Let's clarify things. In what sense do you think that I think we have subjective experience? All I have done is to refuse to deny the fact that I subjectively experience qualia. I have made no further claims about subjective experience; this assertion alone is enough to throw a wrench in the traditional materialist explanation of consciousness.
Remember my analogy? Basically I was saying that a computer doesn't have a monitor or speakers for it's own benefit, since it doesn't process in terms of pictures or text or sound. It processes only in binary code, which is how it encodes all external stimuli, and how it remembers them. Since our brains are just organic computers, there is no need for us to have "monitors" to visibly display "color" in our brains, since there is no "viewer" there to see this display ITFP.
I'm not saying the brain processing displays colors to a homunculan viewer. I'm saying that the brain processing itself is the awareness of that color. But this equation is still problematic. How do we reconcile the objective fact with the subjective experience without a suitable bridge principle?
Think of this, if I were to draw a red rose on a piece of paper, I would be inducing physical stimuli, so that your brain would recognize that which you had seen before, and identify it (all of this occurring in the brain's own code (the synaptic code)). The subjective experience is not of the picture of the rose, but of the subsequent mental processes that occur as a result of that physical stimulus.
Yes, but it is still a subjective experience. If there were no subjective experience, I would not be aware of these underlying mental processes in any way.

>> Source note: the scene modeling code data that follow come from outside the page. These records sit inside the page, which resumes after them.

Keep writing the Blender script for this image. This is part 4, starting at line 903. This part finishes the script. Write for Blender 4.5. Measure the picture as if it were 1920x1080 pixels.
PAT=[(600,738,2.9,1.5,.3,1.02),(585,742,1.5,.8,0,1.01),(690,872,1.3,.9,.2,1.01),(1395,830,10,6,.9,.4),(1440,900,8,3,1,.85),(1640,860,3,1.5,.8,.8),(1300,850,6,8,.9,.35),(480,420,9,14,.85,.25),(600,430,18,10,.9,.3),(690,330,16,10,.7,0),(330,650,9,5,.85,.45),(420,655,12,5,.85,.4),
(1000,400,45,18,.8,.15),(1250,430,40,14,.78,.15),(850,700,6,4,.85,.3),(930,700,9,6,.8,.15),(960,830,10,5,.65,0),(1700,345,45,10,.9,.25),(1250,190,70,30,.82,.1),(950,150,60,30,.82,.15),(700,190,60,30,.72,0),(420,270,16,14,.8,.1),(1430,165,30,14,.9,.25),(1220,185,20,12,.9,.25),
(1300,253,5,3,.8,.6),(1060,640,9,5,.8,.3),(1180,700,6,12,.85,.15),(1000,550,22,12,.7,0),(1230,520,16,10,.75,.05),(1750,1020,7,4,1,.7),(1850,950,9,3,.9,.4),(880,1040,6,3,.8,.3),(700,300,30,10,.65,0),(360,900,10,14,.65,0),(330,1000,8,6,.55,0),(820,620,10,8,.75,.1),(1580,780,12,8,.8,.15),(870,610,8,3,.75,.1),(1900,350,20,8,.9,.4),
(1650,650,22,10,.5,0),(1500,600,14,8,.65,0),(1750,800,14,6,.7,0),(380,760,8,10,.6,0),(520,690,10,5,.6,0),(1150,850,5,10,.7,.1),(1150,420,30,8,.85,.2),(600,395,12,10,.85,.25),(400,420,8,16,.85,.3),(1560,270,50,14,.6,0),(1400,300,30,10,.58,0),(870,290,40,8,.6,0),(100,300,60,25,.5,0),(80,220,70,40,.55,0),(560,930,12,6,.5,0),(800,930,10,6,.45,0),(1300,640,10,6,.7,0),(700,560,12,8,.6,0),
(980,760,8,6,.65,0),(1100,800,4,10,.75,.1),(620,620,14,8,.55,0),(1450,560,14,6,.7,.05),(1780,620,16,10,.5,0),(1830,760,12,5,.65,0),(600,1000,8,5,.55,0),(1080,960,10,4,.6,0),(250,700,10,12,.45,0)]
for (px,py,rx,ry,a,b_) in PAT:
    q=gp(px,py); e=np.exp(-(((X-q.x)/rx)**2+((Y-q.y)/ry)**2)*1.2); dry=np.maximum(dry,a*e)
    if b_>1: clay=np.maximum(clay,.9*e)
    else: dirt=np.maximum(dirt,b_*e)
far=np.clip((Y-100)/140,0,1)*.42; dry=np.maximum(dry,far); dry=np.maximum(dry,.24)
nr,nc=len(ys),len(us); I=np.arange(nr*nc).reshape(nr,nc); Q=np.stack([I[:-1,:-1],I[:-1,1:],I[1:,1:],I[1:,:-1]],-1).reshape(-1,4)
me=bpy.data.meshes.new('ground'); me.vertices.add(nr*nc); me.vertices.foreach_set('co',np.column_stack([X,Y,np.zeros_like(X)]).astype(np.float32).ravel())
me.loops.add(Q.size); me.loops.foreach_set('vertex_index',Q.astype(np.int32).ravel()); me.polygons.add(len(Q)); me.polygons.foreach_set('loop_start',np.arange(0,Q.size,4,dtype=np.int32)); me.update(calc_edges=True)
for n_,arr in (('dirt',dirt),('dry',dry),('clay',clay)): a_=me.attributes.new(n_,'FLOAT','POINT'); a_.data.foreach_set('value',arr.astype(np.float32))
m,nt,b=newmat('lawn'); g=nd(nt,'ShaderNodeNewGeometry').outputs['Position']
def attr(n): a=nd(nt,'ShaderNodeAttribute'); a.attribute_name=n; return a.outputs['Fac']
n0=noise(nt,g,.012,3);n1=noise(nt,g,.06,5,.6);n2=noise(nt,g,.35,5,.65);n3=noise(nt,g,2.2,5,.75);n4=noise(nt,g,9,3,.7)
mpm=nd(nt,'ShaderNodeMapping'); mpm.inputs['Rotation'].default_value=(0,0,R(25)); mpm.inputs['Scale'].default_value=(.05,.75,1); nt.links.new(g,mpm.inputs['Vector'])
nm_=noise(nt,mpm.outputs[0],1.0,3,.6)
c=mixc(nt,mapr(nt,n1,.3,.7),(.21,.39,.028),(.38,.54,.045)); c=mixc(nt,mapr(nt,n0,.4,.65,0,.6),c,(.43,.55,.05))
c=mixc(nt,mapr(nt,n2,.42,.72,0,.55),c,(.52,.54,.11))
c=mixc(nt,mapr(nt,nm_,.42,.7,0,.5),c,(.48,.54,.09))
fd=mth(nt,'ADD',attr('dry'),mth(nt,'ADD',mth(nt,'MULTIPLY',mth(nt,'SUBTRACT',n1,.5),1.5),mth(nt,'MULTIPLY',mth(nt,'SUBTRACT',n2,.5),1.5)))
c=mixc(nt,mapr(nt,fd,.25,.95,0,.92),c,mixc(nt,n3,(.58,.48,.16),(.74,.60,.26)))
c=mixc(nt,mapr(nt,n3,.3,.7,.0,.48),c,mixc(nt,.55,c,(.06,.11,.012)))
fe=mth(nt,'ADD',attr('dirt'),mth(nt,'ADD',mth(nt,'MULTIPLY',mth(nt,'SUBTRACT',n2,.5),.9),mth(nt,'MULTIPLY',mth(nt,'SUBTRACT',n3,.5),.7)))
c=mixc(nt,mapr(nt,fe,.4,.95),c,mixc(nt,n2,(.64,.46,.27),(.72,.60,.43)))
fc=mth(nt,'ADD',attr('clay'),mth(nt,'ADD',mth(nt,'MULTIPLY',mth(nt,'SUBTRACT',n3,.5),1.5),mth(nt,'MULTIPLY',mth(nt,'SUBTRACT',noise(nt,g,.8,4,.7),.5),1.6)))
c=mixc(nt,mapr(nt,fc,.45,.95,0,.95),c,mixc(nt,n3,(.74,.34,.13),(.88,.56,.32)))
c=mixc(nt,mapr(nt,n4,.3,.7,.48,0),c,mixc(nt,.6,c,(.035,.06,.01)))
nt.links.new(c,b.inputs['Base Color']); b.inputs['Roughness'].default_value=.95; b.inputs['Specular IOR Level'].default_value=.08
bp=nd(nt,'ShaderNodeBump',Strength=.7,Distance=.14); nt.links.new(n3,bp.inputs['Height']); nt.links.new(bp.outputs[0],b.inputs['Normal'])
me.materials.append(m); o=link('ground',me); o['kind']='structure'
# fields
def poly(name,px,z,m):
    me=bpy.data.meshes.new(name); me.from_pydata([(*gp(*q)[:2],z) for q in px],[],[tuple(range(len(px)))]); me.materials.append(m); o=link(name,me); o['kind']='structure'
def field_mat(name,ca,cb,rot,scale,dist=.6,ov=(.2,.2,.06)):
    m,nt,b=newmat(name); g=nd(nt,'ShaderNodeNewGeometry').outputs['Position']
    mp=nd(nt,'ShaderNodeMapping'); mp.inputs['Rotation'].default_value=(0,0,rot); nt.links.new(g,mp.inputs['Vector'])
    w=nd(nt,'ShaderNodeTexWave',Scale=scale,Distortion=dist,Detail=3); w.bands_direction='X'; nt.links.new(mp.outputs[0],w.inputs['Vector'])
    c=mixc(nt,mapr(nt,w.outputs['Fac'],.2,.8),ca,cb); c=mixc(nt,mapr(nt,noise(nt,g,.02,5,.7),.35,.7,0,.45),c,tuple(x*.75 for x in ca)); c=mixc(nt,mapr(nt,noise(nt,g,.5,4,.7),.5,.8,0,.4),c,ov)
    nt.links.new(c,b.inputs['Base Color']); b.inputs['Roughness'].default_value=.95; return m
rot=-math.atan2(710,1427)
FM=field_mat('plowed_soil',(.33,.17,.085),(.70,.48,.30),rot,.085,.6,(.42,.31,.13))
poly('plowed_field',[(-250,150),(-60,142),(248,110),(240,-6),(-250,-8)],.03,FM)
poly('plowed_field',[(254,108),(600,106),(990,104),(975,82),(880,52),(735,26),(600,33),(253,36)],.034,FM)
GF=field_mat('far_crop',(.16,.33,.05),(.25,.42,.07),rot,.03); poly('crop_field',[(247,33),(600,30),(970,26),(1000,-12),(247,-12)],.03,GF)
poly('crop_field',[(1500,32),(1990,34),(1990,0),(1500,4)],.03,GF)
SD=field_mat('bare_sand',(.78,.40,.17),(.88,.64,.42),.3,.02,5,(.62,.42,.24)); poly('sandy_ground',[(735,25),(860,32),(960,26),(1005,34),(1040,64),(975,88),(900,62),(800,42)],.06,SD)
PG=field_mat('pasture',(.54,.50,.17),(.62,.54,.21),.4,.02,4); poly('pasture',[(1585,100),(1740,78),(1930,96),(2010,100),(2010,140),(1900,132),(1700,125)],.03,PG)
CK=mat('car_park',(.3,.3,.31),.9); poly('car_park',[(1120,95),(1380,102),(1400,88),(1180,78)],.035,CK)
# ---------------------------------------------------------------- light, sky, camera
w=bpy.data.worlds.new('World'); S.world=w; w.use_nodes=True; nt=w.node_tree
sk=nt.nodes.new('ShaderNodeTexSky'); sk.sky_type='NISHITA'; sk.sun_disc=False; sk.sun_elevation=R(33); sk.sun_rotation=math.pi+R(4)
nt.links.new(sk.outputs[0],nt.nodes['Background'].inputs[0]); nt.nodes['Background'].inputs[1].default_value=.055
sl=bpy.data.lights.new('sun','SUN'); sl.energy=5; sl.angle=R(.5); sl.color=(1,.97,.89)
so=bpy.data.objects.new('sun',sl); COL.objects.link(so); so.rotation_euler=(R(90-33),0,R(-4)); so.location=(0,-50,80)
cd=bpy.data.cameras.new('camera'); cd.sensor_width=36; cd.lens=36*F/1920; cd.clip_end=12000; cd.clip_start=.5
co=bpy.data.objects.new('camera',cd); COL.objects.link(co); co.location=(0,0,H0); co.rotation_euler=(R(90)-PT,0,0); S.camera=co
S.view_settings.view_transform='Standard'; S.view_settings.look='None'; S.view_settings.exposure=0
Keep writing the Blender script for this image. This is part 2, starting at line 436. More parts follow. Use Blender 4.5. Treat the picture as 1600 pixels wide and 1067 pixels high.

The example of blindsight is useful to consider here. A person with blindsight is 'blind' in a certain portion of his/her visual field, insofar as s/he has no subjective experience of vision in that area of the visual field. But the person will still be able to tell you details about the environment in the 'blind' portion of sight. This implies that there is still low level visual processing going on in the blind area; what is missing is the proper higher visual processing necessary to generate (or accompany, if you find that term less offensive) the subjective experience of vision. So tell me, what is it about the higher-level visual processing that differentiates it from the lower level, such that the higher level is correlated with subjective awareness and the lower is not? From your account the two should be indistinguishable, but they clearly are not.
edit: Let me clarify this last sentence. What I mean to say is that your account of 'consciousness' is satisfactory for explaining how the 'blind' part of how blindsight operates. This is precisely because your account is in fact just an explanation of all the neural mechanisms underlying cognition except consciousness itself. You are explaining everything but how neural processes can intelligibly account for the subjective experience of qualia. So if your account were true to reality, we would all have "complete" blindsight-- we would be able to process information about our environment but we wouldn't be aware of it. But we just can't deny that we do in fact have awareness-- the contrast between what is subjectively known to be awareness of qualia vs. the non-awareness apparent in blindsight is the very thing that makes blindsight an interesting phenomenon in the first place.